What is expected >> Reproduce the listing exactly and skip over any pictures.

-- START OF Supplied data --

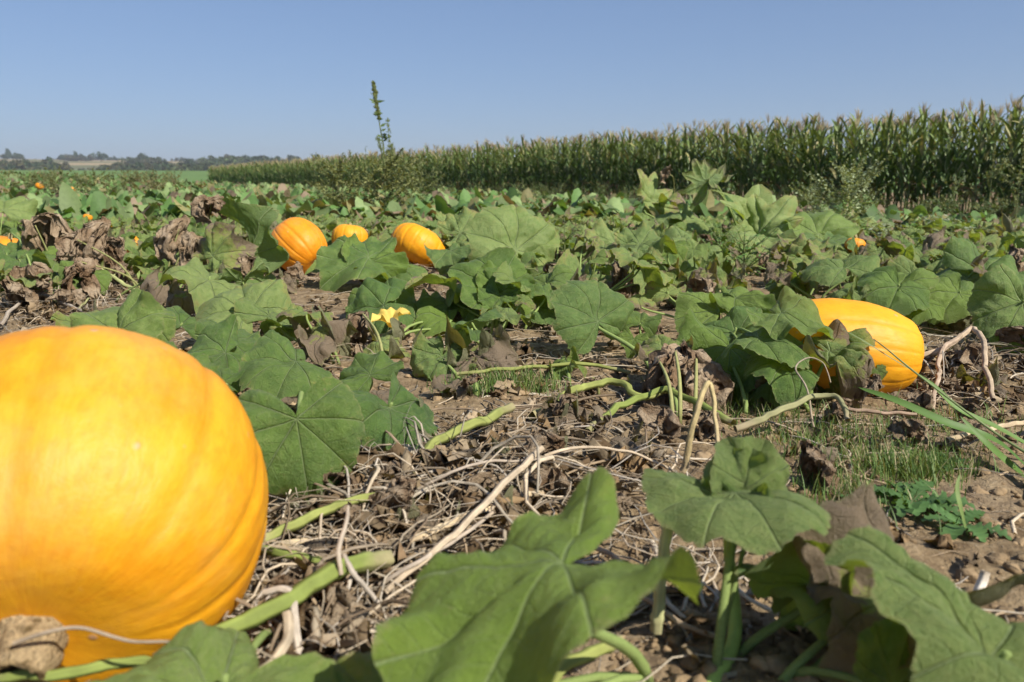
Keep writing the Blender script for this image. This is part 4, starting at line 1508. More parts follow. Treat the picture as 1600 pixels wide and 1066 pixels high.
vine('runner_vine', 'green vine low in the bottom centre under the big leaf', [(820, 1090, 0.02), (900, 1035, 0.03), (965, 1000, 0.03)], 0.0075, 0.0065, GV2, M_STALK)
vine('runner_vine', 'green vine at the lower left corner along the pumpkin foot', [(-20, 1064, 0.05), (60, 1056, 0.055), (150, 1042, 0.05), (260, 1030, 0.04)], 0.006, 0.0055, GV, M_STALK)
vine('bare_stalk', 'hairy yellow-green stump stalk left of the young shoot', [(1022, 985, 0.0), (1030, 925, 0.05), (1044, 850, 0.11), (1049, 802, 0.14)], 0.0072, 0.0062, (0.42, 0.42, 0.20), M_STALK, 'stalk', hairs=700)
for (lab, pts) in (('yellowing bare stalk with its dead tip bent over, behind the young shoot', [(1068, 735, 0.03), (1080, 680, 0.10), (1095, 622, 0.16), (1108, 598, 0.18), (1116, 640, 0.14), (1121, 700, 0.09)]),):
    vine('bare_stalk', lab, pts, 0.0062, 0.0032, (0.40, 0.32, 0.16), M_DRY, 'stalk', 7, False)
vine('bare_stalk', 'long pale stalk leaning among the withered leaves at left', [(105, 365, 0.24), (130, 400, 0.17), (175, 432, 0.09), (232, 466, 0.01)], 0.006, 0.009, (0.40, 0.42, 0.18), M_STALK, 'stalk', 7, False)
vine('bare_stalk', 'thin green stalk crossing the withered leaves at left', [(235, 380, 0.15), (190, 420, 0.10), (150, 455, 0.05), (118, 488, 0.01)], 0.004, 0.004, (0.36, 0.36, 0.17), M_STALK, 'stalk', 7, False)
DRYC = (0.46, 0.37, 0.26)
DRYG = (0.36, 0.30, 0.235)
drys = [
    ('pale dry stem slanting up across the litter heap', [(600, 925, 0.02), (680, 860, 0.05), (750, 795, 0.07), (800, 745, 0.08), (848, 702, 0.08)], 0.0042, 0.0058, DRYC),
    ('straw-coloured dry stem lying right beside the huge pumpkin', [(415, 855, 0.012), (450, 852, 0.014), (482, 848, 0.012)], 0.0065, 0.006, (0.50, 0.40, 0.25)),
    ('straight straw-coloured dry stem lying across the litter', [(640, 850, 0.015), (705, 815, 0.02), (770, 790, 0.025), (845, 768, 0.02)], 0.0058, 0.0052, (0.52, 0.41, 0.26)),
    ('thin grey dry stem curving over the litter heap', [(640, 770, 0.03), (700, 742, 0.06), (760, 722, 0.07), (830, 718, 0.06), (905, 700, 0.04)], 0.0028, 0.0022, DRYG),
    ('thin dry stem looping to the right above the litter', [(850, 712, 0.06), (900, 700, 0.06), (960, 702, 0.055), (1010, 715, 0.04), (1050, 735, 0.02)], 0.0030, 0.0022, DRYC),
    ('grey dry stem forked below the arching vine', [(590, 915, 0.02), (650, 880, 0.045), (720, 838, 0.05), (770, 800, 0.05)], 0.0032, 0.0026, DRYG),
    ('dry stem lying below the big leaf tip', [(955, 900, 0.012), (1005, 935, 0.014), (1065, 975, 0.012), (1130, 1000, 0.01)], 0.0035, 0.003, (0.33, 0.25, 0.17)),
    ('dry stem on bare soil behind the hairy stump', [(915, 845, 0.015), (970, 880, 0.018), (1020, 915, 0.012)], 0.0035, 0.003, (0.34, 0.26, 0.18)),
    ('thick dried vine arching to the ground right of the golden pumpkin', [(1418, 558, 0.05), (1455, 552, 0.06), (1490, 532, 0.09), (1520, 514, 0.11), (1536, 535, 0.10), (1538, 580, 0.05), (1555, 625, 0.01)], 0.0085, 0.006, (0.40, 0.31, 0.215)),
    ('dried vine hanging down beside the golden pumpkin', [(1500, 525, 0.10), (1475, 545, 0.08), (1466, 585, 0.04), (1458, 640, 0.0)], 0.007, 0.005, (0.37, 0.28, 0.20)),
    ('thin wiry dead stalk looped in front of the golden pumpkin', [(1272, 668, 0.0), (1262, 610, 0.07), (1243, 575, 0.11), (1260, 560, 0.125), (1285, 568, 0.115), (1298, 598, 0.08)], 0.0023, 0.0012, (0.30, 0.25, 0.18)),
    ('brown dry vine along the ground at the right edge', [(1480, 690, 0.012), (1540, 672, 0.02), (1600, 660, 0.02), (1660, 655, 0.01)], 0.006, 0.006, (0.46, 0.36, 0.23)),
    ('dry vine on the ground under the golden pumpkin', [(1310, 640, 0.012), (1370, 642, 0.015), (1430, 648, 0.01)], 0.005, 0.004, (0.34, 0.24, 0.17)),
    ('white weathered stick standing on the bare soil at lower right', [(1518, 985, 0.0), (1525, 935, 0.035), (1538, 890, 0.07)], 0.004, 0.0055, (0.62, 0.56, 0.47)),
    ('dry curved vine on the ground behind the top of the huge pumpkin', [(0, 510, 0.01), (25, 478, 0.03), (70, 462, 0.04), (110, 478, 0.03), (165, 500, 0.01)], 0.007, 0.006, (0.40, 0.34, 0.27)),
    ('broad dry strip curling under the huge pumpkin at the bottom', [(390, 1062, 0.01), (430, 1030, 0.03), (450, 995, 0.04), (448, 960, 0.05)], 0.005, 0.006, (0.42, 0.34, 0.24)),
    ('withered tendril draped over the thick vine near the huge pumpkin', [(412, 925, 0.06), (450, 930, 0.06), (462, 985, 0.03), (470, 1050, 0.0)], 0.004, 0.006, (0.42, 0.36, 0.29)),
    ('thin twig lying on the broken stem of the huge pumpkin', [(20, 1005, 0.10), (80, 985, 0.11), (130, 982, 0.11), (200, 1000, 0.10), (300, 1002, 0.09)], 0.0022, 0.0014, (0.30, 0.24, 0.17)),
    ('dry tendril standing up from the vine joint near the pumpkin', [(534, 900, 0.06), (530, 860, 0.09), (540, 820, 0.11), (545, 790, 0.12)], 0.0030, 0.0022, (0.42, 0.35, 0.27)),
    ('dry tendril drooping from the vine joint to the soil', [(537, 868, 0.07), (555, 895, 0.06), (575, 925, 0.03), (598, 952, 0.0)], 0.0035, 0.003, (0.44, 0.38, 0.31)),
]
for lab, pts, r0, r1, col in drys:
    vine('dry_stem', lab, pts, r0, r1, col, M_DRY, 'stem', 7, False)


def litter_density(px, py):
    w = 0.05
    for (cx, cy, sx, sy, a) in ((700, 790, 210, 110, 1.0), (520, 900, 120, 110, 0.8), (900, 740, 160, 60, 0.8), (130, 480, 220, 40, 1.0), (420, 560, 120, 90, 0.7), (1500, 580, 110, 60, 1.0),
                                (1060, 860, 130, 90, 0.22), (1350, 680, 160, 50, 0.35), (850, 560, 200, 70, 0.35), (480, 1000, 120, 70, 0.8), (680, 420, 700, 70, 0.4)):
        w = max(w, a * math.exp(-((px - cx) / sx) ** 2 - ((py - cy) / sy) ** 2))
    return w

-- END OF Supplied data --

Written response >>
Keep writing the Blender script for this image. This is part 4, starting at line 1508. More parts follow. Treat the picture as 1600 pixels wide and 1066 pixels high.
vine('runner_vine', 'green vine low in the bottom centre under the big leaf', [(820, 1090, 0.02), (900, 1035, 0.03), (965, 1000, 0.03)], 0.0075, 0.0065, GV2, M_STALK)
vine('runner_vine', 'green vine at the lower left corner along the pumpkin foot', [(-20, 1064, 0.05), (60, 1056, 0.055), (150, 1042, 0.05), (260, 1030, 0.04)], 0.006, 0.0055, GV, M_STALK)
vine('bare_stalk', 'hairy yellow-green stump stalk left of the young shoot', [(1022, 985, 0.0), (1030, 925, 0.05), (1044, 850, 0.11), (1049, 802, 0.14)], 0.0072, 0.0062, (0.42, 0.42, 0.20), M_STALK, 'stalk', hairs=700)
for (lab, pts) in (('yellowing bare stalk with its dead tip bent over, behind the young shoot', [(1068, 735, 0.03), (1080, 680, 0.10), (1095, 622, 0.16), (1108, 598, 0.18), (1116, 640, 0.14), (1121, 700, 0.09)]),):
    vine('bare_stalk', lab, pts, 0.0062, 0.0032, (0.40, 0.32, 0.16), M_DRY, 'stalk', 7, False)
vine('bare_stalk', 'long pale stalk leaning among the withered leaves at left', [(105, 365, 0.24), (130, 400, 0.17), (175, 432, 0.09), (232, 466, 0.01)], 0.006, 0.009, (0.40, 0.42, 0.18), M_STALK, 'stalk', 7, False)
vine('bare_stalk', 'thin green stalk crossing the withered leaves at left', [(235, 380, 0.15), (190, 420, 0.10), (150, 455, 0.05), (118, 488, 0.01)], 0.004, 0.004, (0.36, 0.36, 0.17), M_STALK, 'stalk', 7, False)
DRYC = (0.46, 0.37, 0.26)
DRYG = (0.36, 0.30, 0.235)
drys = [
    ('pale dry stem slanting up across the litter heap', [(600, 925, 0.02), (680, 860, 0.05), (750, 795, 0.07), (800, 745, 0.08), (848, 702, 0.08)], 0.0042, 0.0058, DRYC),
    ('straw-coloured dry stem lying right beside the huge pumpkin', [(415, 855, 0.012), (450, 852, 0.014), (482, 848, 0.012)], 0.0065, 0.006, (0.50, 0.40, 0.25)),
    ('straight straw-coloured dry stem lying across the litter', [(640, 850, 0.015), (705, 815, 0.02), (770, 790, 0.025), (845, 768, 0.02)], 0.0058, 0.0052, (0.52, 0.41, 0.26)),
    ('thin grey dry stem curving over the litter heap', [(640, 770, 0.03), (700, 742, 0.06), (760, 722, 0.07), (830, 718, 0.06), (905, 700, 0.04)], 0.0028, 0.0022, DRYG),
    ('thin dry stem looping to the right above the litter', [(850, 712, 0.06), (900, 700, 0.06), (960, 702, 0.055), (1010, 715, 0.04), (1050, 735, 0.02)], 0.0030, 0.0022, DRYC),
    ('grey dry stem forked below the arching vine', [(590, 915, 0.02), (650, 880, 0.045), (720, 838, 0.05), (770, 800, 0.05)], 0.0032, 0.0026, DRYG),
    ('dry stem lying below the big leaf tip', [(955, 900, 0.012), (1005, 935, 0.014), (1065, 975, 0.012), (1130, 1000, 0.01)], 0.0035, 0.003, (0.33, 0.25, 0.17)),
    ('dry stem on bare soil behind the hairy stump', [(915, 845, 0.015), (970, 880, 0.018), (1020, 915, 0.012)], 0.0035, 0.003, (0.34, 0.26, 0.18)),
    ('thick dried vine arching to the ground right of the golden pumpkin', [(1418, 558, 0.05), (1455, 552, 0.06), (1490, 532, 0.09), (1520, 514, 0.11), (1536, 535, 0.10), (1538, 580, 0.05), (1555, 625, 0.01)], 0.0085, 0.006, (0.40, 0.31, 0.215)),
    ('dried vine hanging down beside the golden pumpkin', [(1500, 525, 0.10), (1475, 545, 0.08), (1466, 585, 0.04), (1458, 640, 0.0)], 0.007, 0.005, (0.37, 0.28, 0.20)),
    ('thin wiry dead stalk looped in front of the golden pumpkin', [(1272, 668, 0.0), (1262, 610, 0.07), (1243, 575, 0.11), (1260, 560, 0.125), (1285, 568, 0.115), (1298, 598, 0.08)], 0.0023, 0.0012, (0.30, 0.25, 0.18)),
    ('brown dry vine along the ground at the right edge', [(1480, 690, 0.012), (1540, 672, 0.02), (1600, 660, 0.02), (1660, 655, 0.01)], 0.006, 0.006, (0.46, 0.36, 0.23)),
    ('dry vine on the ground under the golden pumpkin', [(1310, 640, 0.012), (1370, 642, 0.015), (1430, 648, 0.01)], 0.005, 0.004, (0.34, 0.24, 0.17)),
    ('white weathered stick standing on the bare soil at lower right', [(1518, 985, 0.0), (1525, 935, 0.035), (1538, 890, 0.07)], 0.004, 0.0055, (0.62, 0.56, 0.47)),
    ('dry curved vine on the ground behind the top of the huge pumpkin', [(0, 510, 0.01), (25, 478, 0.03), (70, 462, 0.04), (110, 478, 0.03), (165, 500, 0.01)], 0.007, 0.006, (0.40, 0.34, 0.27)),
    ('broad dry strip curling under the huge pumpkin at the bottom', [(390, 1062, 0.01), (430, 1030, 0.03), (450, 995, 0.04), (448, 960, 0.05)], 0.005, 0.006, (0.42, 0.34, 0.24)),
    ('withered tendril draped over the thick vine near the huge pumpkin', [(412, 925, 0.06), (450, 930, 0.06), (462, 985, 0.03), (470, 1050, 0.0)], 0.004, 0.006, (0.42, 0.36, 0.29)),
    ('thin twig lying on the broken stem of the huge pumpkin', [(20, 1005, 0.10), (80, 985, 0.11), (130, 982, 0.11), (200, 1000, 0.10), (300, 1002, 0.09)], 0.0022, 0.0014, (0.30, 0.24, 0.17)),
    ('dry tendril standing up from the vine joint near the pumpkin', [(534, 900, 0.06), (530, 860, 0.09), (540, 820, 0.11), (545, 790, 0.12)], 0.0030, 0.0022, (0.42, 0.35, 0.27)),
    ('dry tendril drooping from the vine joint to the soil', [(537, 868, 0.07), (555, 895, 0.06), (575, 925, 0.03), (598, 952, 0.0)], 0.0035, 0.003, (0.44, 0.38, 0.31)),
]
for lab, pts, r0, r1, col in drys:
    vine('dry_stem', lab, pts, r0, r1, col, M_DRY, 'stem', 7, False)


def litter_density(px, py):
    w = 0.05
    for (cx, cy, sx, sy, a) in ((700, 790, 210, 110, 1.0), (520, 900, 120, 110, 0.8), (900, 740, 160, 60, 0.8), (130, 480, 220, 40, 1.0), (420, 560, 120, 90, 0.7), (1500, 580, 110, 60, 1.0),
                                (1060, 860, 130, 90, 0.22), (1350, 680, 160, 50, 0.35), (850, 560, 200, 70, 0.35), (480, 1000, 120, 70, 0.8), (680, 420, 700, 70, 0.4)):
        w = max(w, a * math.exp(-((px - cx) / sx) ** 2 - ((py - cy) / sy) ** 2))
    return w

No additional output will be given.